> _Recorded data_
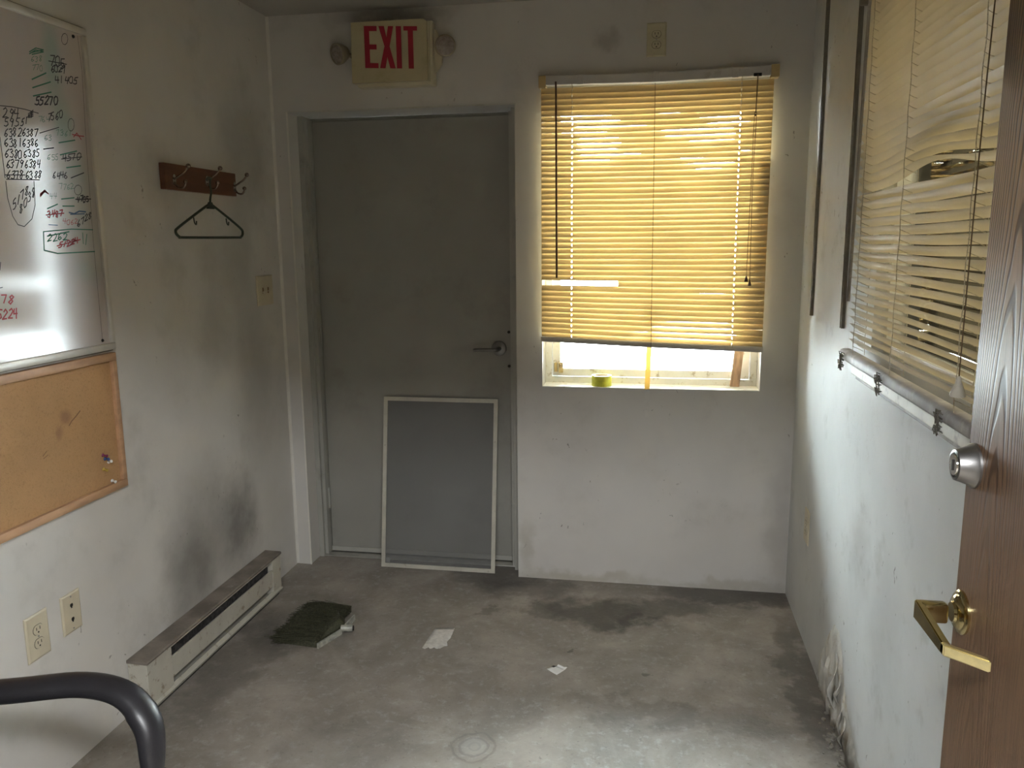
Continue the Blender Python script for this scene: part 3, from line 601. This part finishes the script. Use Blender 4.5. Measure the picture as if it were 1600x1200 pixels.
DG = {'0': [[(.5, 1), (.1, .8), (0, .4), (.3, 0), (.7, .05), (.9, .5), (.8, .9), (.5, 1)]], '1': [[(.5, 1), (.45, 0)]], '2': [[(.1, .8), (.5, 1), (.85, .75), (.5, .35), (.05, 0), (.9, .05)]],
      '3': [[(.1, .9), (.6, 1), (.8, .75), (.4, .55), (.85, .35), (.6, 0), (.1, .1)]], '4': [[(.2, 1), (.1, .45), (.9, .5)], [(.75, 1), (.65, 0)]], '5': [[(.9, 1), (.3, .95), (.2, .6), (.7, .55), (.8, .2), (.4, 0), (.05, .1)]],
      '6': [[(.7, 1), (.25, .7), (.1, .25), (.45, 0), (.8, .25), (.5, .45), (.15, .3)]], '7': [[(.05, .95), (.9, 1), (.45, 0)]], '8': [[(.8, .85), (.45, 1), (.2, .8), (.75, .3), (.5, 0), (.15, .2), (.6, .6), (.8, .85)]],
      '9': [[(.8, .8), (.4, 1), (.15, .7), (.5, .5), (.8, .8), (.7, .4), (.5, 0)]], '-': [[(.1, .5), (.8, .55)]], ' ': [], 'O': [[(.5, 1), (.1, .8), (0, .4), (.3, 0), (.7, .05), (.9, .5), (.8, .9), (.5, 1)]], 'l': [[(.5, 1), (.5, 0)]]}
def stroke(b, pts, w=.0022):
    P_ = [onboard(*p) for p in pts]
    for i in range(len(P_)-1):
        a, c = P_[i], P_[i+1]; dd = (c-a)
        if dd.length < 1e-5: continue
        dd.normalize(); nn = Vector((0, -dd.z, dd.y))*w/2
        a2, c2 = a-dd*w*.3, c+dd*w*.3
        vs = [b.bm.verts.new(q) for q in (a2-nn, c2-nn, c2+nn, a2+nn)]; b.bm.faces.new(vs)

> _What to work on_
Quote the material in full and exactly; do not carry over its pictures.

> _Correct response_
Continue the Blender Python script for this scene: part 3, from line 601. This part finishes the script. Use Blender 4.5. Measure the picture as if it were 1600x1200 pixels.
DG = {'0': [[(.5, 1), (.1, .8), (0, .4), (.3, 0), (.7, .05), (.9, .5), (.8, .9), (.5, 1)]], '1': [[(.5, 1), (.45, 0)]], '2': [[(.1, .8), (.5, 1), (.85, .75), (.5, .35), (.05, 0), (.9, .05)]],
      '3': [[(.1, .9), (.6, 1), (.8, .75), (.4, .55), (.85, .35), (.6, 0), (.1, .1)]], '4': [[(.2, 1), (.1, .45), (.9, .5)], [(.75, 1), (.65, 0)]], '5': [[(.9, 1), (.3, .95), (.2, .6), (.7, .55), (.8, .2), (.4, 0), (.05, .1)]],
      '6': [[(.7, 1), (.25, .7), (.1, .25), (.45, 0), (.8, .25), (.5, .45), (.15, .3)]], '7': [[(.05, .95), (.9, 1), (.45, 0)]], '8': [[(.8, .85), (.45, 1), (.2, .8), (.75, .3), (.5, 0), (.15, .2), (.6, .6), (.8, .85)]],
      '9': [[(.8, .8), (.4, 1), (.15, .7), (.5, .5), (.8, .8), (.7, .4), (.5, 0)]], '-': [[(.1, .5), (.8, .55)]], ' ': [], 'O': [[(.5, 1), (.1, .8), (0, .4), (.3, 0), (.7, .05), (.9, .5), (.8, .9), (.5, 1)]], 'l': [[(.5, 1), (.5, 0)]]}
def stroke(b, pts, w=.0022):
    P_ = [onboard(*p) for p in pts]
    for i in range(len(P_)-1):
        a, c = P_[i], P_[i+1]; dd = (c-a)
        if dd.length < 1e-5: continue
        dd.normalize(); nn = Vector((0, -dd.z, dd.y))*w/2
        a2, c2 = a-dd*w*.3, c+dd*w*.3
        vs = [b.bm.verts.new(q) for q in (a2-nn, c2-nn, c2+nn, a2+nn)]; b.bm.faces.new(vs)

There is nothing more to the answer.